JOURNAL OF GEOPHYSICAL RESEARCH, VOL. 108, NO. E7, 5077, 2003

The Mars Surveyor Program ’01 Mars Environmental
Compatibility Assessment Wet Chemistry Lab:
A sensor array for chemical analysis of the Martian soil

Samuel P. Kounaves, Stefan R. Lukow, and Brian P. Comeau
Department of Chemistry, Tufts University, Medford, Massachusetts, USA

Michael H. Hecht, Sabrina M. Grannan-Feldman,1 and Ken Manatt
Jet Propulsion Laboratory, California Institute of Technology, Pasadena, California, USA

Steven J. West, Xiaowen Wen, Martin Frant, and Tim Gillette
ThermoOrion, Beverly, Massachusetts, USA

Received 11 September 2002; revised 19 May 2003; accepted 23 May 2003; published 24 July 2003.

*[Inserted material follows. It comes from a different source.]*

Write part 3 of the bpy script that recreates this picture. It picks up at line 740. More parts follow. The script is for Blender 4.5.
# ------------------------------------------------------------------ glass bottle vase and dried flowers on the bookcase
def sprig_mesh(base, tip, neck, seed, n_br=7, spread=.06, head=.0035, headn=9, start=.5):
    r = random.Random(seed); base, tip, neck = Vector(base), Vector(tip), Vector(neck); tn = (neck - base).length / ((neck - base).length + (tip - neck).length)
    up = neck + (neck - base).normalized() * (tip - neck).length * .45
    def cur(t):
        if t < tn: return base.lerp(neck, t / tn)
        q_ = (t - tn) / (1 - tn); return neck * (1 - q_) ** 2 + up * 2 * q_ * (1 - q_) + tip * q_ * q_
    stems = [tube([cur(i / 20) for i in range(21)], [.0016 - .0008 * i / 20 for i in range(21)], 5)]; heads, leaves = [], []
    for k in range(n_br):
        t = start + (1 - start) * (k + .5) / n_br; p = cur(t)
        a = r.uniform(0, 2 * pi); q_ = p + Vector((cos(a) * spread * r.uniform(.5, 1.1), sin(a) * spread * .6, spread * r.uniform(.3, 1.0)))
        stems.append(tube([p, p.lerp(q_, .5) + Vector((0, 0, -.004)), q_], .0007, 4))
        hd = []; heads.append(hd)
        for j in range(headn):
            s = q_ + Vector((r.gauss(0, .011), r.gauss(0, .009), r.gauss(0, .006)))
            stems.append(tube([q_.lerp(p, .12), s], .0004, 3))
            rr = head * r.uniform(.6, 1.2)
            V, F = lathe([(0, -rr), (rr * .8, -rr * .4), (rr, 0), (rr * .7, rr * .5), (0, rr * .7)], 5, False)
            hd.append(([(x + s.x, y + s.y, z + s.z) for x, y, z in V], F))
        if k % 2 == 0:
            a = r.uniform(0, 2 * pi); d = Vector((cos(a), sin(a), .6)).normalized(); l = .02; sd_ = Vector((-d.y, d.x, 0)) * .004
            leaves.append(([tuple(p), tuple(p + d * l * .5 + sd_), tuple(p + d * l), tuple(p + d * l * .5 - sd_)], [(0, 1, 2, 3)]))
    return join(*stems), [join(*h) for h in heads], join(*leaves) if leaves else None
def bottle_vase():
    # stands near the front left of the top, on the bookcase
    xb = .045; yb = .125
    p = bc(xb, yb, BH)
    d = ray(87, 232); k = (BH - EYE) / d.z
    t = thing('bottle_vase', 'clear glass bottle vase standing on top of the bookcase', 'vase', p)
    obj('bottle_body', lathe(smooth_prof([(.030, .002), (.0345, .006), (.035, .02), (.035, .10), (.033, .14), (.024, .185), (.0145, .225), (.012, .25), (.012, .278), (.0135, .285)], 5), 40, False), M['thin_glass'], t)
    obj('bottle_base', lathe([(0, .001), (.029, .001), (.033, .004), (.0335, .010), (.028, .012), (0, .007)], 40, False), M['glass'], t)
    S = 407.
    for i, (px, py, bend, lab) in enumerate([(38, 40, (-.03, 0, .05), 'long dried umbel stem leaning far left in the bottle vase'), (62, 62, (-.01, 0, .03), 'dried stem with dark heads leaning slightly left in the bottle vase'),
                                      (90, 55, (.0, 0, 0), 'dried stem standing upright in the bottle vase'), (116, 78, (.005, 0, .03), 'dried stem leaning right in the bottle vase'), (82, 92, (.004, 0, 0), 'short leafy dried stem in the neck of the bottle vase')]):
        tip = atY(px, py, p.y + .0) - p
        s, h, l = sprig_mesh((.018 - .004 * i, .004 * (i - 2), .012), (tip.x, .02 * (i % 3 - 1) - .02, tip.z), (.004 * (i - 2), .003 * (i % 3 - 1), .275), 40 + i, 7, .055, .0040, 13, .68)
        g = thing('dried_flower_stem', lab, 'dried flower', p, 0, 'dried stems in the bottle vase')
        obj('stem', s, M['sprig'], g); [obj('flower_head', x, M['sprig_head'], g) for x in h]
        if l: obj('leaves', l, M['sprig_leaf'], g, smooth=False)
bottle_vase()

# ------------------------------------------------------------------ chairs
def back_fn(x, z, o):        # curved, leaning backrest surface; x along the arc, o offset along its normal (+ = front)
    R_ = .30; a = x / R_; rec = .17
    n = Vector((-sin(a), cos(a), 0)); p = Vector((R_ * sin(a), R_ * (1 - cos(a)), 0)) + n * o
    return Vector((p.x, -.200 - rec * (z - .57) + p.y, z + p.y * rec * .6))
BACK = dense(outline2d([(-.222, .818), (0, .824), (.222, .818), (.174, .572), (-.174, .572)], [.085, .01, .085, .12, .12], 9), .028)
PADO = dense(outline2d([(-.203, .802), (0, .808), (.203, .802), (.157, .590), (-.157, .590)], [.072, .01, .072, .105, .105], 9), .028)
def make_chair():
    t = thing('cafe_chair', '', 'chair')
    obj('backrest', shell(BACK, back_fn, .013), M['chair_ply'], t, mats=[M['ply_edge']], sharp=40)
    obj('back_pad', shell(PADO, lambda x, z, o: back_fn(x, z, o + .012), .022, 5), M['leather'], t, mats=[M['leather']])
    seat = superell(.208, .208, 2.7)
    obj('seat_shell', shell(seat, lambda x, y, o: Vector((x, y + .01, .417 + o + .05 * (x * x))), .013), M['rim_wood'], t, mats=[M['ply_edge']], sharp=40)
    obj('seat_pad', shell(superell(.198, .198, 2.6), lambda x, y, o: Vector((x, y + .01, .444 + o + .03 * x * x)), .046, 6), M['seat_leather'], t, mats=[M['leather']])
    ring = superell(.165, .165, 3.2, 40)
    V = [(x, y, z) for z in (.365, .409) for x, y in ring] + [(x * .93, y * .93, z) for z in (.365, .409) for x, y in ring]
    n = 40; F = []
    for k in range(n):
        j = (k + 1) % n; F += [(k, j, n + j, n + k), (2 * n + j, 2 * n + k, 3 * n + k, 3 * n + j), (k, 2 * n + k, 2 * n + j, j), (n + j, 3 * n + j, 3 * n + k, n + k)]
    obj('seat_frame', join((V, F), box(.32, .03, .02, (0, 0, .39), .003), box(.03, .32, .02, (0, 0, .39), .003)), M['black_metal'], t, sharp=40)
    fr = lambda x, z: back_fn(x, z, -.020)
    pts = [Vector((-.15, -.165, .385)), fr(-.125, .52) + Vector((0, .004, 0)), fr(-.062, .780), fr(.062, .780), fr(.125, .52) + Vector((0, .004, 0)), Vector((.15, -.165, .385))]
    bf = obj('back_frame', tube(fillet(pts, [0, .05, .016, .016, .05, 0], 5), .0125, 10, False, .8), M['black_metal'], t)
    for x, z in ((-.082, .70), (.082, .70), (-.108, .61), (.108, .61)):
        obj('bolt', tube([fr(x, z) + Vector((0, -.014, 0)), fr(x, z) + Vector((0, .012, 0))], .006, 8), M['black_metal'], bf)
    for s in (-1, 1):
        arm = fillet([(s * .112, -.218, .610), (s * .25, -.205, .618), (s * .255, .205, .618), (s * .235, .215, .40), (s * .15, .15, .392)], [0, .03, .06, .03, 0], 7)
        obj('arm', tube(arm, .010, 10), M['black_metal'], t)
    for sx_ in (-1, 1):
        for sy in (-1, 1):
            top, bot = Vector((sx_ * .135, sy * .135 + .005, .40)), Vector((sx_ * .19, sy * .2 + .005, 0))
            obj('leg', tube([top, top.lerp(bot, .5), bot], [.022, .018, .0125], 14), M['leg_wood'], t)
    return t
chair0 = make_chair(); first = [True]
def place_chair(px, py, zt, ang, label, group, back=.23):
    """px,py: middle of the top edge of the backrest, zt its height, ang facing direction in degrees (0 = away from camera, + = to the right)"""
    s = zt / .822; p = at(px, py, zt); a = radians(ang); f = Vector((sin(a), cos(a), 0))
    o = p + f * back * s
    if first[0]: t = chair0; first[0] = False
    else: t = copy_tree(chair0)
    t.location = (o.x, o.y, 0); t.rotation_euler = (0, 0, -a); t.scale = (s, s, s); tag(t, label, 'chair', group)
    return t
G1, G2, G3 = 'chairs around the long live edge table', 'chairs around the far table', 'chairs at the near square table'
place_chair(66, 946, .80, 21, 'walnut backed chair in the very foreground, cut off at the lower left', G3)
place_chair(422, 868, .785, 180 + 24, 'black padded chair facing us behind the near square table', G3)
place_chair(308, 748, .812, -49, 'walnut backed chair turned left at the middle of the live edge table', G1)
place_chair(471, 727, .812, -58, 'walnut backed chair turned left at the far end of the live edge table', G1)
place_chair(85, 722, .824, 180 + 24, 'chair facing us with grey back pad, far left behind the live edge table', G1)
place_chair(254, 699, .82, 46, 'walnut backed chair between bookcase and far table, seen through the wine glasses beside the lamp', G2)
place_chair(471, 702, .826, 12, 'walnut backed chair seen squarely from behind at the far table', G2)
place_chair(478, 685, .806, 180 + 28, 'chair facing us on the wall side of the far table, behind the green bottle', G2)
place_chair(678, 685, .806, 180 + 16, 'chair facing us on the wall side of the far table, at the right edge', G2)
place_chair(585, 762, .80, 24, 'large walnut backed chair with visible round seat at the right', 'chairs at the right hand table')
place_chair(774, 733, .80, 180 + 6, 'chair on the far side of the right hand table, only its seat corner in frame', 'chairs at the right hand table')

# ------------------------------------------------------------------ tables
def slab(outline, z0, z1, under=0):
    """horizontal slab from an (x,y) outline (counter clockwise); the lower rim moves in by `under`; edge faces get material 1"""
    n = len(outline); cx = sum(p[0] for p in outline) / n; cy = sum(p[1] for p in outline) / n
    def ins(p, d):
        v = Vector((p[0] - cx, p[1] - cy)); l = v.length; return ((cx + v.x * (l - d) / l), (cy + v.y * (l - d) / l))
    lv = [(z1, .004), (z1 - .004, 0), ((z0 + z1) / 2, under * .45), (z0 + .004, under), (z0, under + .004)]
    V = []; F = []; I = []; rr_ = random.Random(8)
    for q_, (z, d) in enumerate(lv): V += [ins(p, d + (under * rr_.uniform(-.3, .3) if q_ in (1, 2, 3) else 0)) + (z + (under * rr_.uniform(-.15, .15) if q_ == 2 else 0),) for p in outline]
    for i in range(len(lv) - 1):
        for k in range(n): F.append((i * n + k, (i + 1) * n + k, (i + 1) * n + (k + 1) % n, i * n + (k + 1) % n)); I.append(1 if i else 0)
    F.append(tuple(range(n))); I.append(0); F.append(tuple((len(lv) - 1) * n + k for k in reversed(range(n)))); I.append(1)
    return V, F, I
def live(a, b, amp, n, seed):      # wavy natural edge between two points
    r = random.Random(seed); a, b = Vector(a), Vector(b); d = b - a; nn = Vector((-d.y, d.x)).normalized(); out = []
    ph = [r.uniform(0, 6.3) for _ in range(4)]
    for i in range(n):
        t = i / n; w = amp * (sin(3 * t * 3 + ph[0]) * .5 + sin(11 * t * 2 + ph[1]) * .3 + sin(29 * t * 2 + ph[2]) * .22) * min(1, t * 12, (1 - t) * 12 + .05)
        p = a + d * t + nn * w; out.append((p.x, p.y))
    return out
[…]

The Mars Environmental Compatibility Assessment (MECA) instrument was
designed, built, and flight qualified for the now canceled MSP (Mars Surveyor Program)
’01 Lander. The MECA package consisted of a microscope, electrometer, material patch
plates, and a wet chemistry laboratory (WCL). The primary goal of MECA was to
analyze the Martian soil (regolith) for possible hazards to future astronauts and to provide a
better understanding of Martian regolith geochemistry. The purpose of the WCL was to
analyze for a range of soluble ionic chemical species and electrochemical parameters. The
heart of the WCL was a sensor array of electrochemically based ion-selective electrodes
(ISE). After 20 months storage at -23^oC and subsequent extended freeze/thawing cycles,
WCL sensors were evaluated to determine both their physical durability and analytical
responses. A fractional factorial calibration of the sensors was used to obtain slope,
intercept, and all necessary selectivity coefficients simultaneously for selected ISEs. This
calibration was used to model five cation and three anion sensors. These data were
subsequently used to determine concentrations of several ions in two soil leachate
simulants (based on terrestrial seawater and hypothesized Mars brine) and four actual soil
samples. The WCL results were compared to simulant and soil samples using ion
chromatography and inductively coupled plasma optical emission spectroscopy. The results
showed that flight qualification and prolonged low-temperature storage conditions had
minimal effects on the sensors. In addition, the analytical optimization method provided
quantitative and qualitative data that could be used to accurately identify the chemical
composition of the simulants and soils. The WCL has the ability to provide data that can be
used to ‘‘read’’ the chemical, geological, and climatic history of Mars, as well as the
potential habitability of its regolith.